Site icon InTheCage.pl

Robert Whittaker tłumaczy, dlaczego przyjął ofertę walki z Gastelumem

Robert Whittaker tłumaczy, dlaczego przyjął ofertę walki z Gastelumem

Getty Images

Paulo Costa pierwotnie był zestawiony z Robertem Whittakerem. Do ich konfrontacji miało dojść w połowie kwietnia, jednakże kilka tygodni przed eventem okazało się, iż Brazylijczyk nie będzie w stanie do niego przystąpić. Organizacja stanęła na głowie, by jak najszybciej znaleźć odpowiedniego przeciwnika dla byłego mistrza. Ten skrzyżuje teraz rękawice z legitymującym się rekordem 17-6, Kelvinem Gastelumem.

Gale MMA oraz inne rozgrywki sportowe możesz obstawiać na stronie eFortuna.pl– legalnego polskiego bukmachera.

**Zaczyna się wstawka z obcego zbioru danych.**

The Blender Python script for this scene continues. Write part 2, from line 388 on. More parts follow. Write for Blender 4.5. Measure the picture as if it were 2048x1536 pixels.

Zawodnicy mają niedokończone sprawy, bowiem w przeszłości byli już zestawieni. Ich pojedynek miał uświetnić galę UFC 234, jednakże ostatecznie nigdy do tego starcia nie doszło. Właśnie do tego odwołał się były czempion, Robert Whittaker (22-5), tłumacząc akceptację tej walki.

Nie było zbyt wiele możliwości, ponieważ zawodnicy z czołówki kategorii średniej mają już ustalone starcia, a mierzenie się z resztą nie ma dla mnie sensu. Właśnie dlatego Gastelum był jedyną rozsądną opcją. Poza tym w pewnym sensie jestem mu dłużny ten pojedynek, prawda? To będzie dobre widowisko. 

powiedział „Reaper”, goszcząc na kanale Submission Radio.

Zobacz także: Trener Paulo Costy wyjawia, dlaczego Brazylijczyk wycofał się z walki z Whittakerem

Występujący pod flagą Australii zawodnik po raz ostatni zameldował się w oktagonie, w październiku zeszłego roku. Zmierzył się wtedy z Jaredem Cannonierem (13-5) i pewnie prowadząc całe piętnaście minut, ostatecznie zwyciężył przez jednogłośną decyzję sędziów. Triumf ten był dla niego drugim z kolei – wcześniej (również na pełnym dystansie) pokonał Darrena Tilla (18-3-1).